L’industrie cinématographique française, souvent associée à l’art et à la créativité, se retrouve à nouveau secouée par des allégations de violences sexuelles. L’affaire impliquant les réalisateurs Benoît Jacquot et Jacques Doillon, portée par l’actrice Judith Godrèche, s’inscrit dans la continuité du mouvement #MeToo qui a ébranlé le monde du cinéma ces dernières années.
L’enquête, ouverte après la plainte de Judith Godrèche, éclaire une période allant de 1986 à 1992, mettant en lumière des actes présumés de viol, violences par concubin, et agression sexuelle sur mineur. Ces révélations soulignent une culture de l’impunité persistante dans le milieu cinématographique français.
Le témoignage de Judith Godrèche expose les mécanismes complexes des violences sexuelles. Les réalisateurs, Benoît Jacquot et Jacques Doillon, étaient des figures d’autorité qui auraient abusé de leur position pour avoir des relations sexuelles avec Judith lorsqu’elle était mineure. Ces allégations soulèvent des questions sur la dynamique de pouvoir asymétrique au sein de l’industrie du cinéma, où des créateurs influents détiennent un contrôle considérable sur le destin professionnel des actrices.
La stratégie d’isolement de la victime, décrite par Judith Godrèche, révèle comment les agresseurs utilisent leur position pour maintenir le silence et la soumission. Les victimes se retrouvent souvent isolées de leurs réseaux sociaux, piégées dans une relation où l’agresseur crée un environnement propice à la manipulation et à l’abus.
Le témoignage de Judith Godrèche, tout comme celui d’Adèle Haenel et d’autres, contribue à éclairer les mécanismes spécifiques des violences sexuelles. Ces récits sont cruciaux pour aider d’autres victimes à dénoncer les abus, tout en déconstruisant la culture de la culpabilisation souvent associée à ces situations.
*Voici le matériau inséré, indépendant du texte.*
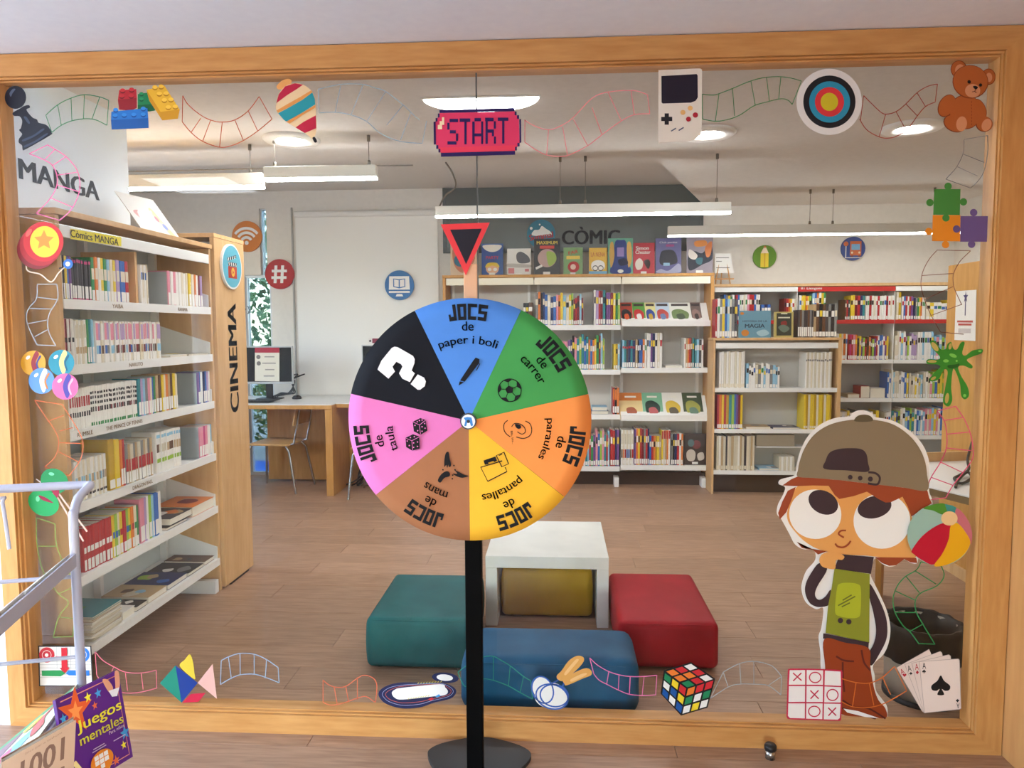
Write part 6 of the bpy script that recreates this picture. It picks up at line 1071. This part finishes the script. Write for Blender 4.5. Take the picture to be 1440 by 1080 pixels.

Le milieu cinématographique, en tant que véhicule majeur de représentations culturelles, influence la perception sociale des violences sexuelles. L’analyse d’Iris Brey souligne que le cinéma perpétue souvent des stéréotypes sexistes et érotise les violences, contribuant ainsi à normaliser ces comportements. La vision masculine prédominante dans la narration cinématographique crée une distorsion, rendant difficile la reconnaissance des agressions et de leurs auteurs.
La spécificité française de sacraliser la figure de l’artiste, héritée du cinéma d’auteur, ajoute une couche à la culture de l’impunité. La politique des auteurs, née dans les années 1950, a élevé le réalisateur au statut de créateur solitaire, rendant souvent les abus de pouvoir invisibles derrière le voile de la liberté artistique.
L’alibi artistique devient ainsi un rempart derrière lequel certains créateurs se cachent pour justifier des comportements inacceptables. La complaisance envers des figures comme Gérard Depardieu révèle comment la société française, attachée à l’idée du génie créateur, est parfois prête à fermer les yeux sur des agissements répréhensibles.
Le mouvement #MeToo en France a rencontré des résistances importantes, avec des voix s’élevant pour défendre une prétendue « culture de la séduction à la française ». Cette résistance, associée à la sacralisation des artistes, a créé un terrain propice à la perpétuation de violences qui restent souvent impunies.
La récente série d’accusations dans l’industrie cinématographique met en évidence la nécessité d’un changement profond des mentalités et des structures du pouvoir. La protection des victimes et la responsabilisation des agresseurs exigent une remise en question des normes culturelles qui ont longtemps permis à l’impunité de prospérer.
En conclusion, les affaires impliquant Benoît Jacquot, Jacques Doillon et d’autres personnalités du cinéma français mettent en lumière les failles persistantes dans la lutte contre les violences sexuelles. La prise de conscience et la mobilisation collective sont essentielles pour briser le silence, dénoncer les abus et instaurer un changement culturel significatif au sein de l’industrie cinématographique française.